Saturday’s 2-1 victory over Sweden at the 2018 World Cup was, for most intents and purposes, a worrying performance for the defending world champions. Fortunately for Low and Co., the one place in which their comeback dramatic victory was a raging success is the only one that matters: the Group F table, where Die Mannschaft currently (somehow) sit second and control their own destiny — quotes from the BBC:

“This was a thriller, full of emotion, right up until the final whistle. Brandt hit the goal post just three minutes before the end too. We took out a defensive player and brought on an attacking player because we knew had to bring on everything we had to turn it round.

“We had a couple of great chances — Mario Gomez’s header being one of them.
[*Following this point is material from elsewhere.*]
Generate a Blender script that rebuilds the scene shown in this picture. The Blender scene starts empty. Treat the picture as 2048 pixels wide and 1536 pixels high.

The last couple of minutes were full of drama but those matches exist in football. We’ve had these situations in other tournaments as well. For the viewers that’s part of the attractiveness of football.”

“Something I did appreciate today was that we didn’t lose our nerve, we didn’t panic after going a goal down. We kept a level head and said we needed to make quick passes and tire the Swedes out to open up spaces.

“We didn’t score a couple of good chances but we never lost hope we could win the match and I think the goal scored in stoppage time had a bit of luck involved but it did show the belief we had in ourselves.”

There’s still plenty of work to do for one of the most popular pre-tournament favorites — there’s a little matter of needing to beat, or at the very least, match Sweden’s result against Mexico — but that can wait until tomorrow, because Saturday unexpectedly became all about survival.